The B.C. Labour Relations Board has ruled Mount Polley Mining Corp. must pay laid off mine workers lost wages after the company failed to give them 60 days’ notice before laying them off earlier this year.
In her July 10 decision, board associate chair Jennifer Glougie said the employer breached a section of the Labour Relations Act by failing to give that advanced notice to 26 employees in January and February.
The company argued the layoffs were necessary because of its financial loss resulting from the tailings pond breach on August 2014. It said in the three and a half years since, it has expended approximately $205 million on remediation activities and new equipment, while having net earnings of only $50 million.

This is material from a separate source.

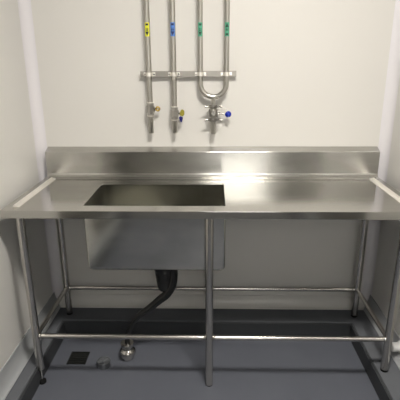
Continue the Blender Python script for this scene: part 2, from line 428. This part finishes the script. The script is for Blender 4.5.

READ MORE: Staged layoffs at Mount Polley in 2018 will impact 78 jobs
“It says its parent company decided that further losses in 2018 were unacceptable,” Glougie said in background information in the decision.
Mount Polley decided at that point to temporarily reduce pit operations to reduce the loss, which forced the layoffs.
Glougie rejected the company’s argument that they didn’t need to give 60 days’ notice because of their financial situation, accepting the union’s position that the company’s losses were not beyond its control.
“The tailings pond breach, the cost of remediating that breach, and the significant financial losses the employer suffered as a result are not new or unforeseen,” Glougie said.
She said while the union and company have engaged in discussions, the union said the employer has provided no definitive committee as to when the employees will be recalled to work.
The decision comes at a time when employees have been on strike for the past seven weeks now, manning picket lines 24/7 at Bootjack Road, Gavin Lake Road and the Ditch Road near the mine east of Williams Lake.
The two parties are back at the table and expected to continues talks on Monday.
READ MORE: Talks scheduled as Mount Polley Mine strike enters seventh week
It is approaching four years since the Mount Polley tailings breach sent more than 24 million cubic metres of mining waste and forest debris into pristine rivers, streams and lakes, such as Polley Lake and Quesnel Lake.
All eyes are on this year’s salmon run into Quesnel Lake and its tributaries to see whether the breach had an impact on that year’s salmon fry leaving the system for the ocean and being able to find their way home to spawn.
Several other studies are underway on Quesnel Lake, which bore the brunt of the breach, to determine the lasting impacts.
The company was never fined for the breach, believed to be the biggest spill in Canada’s mining history.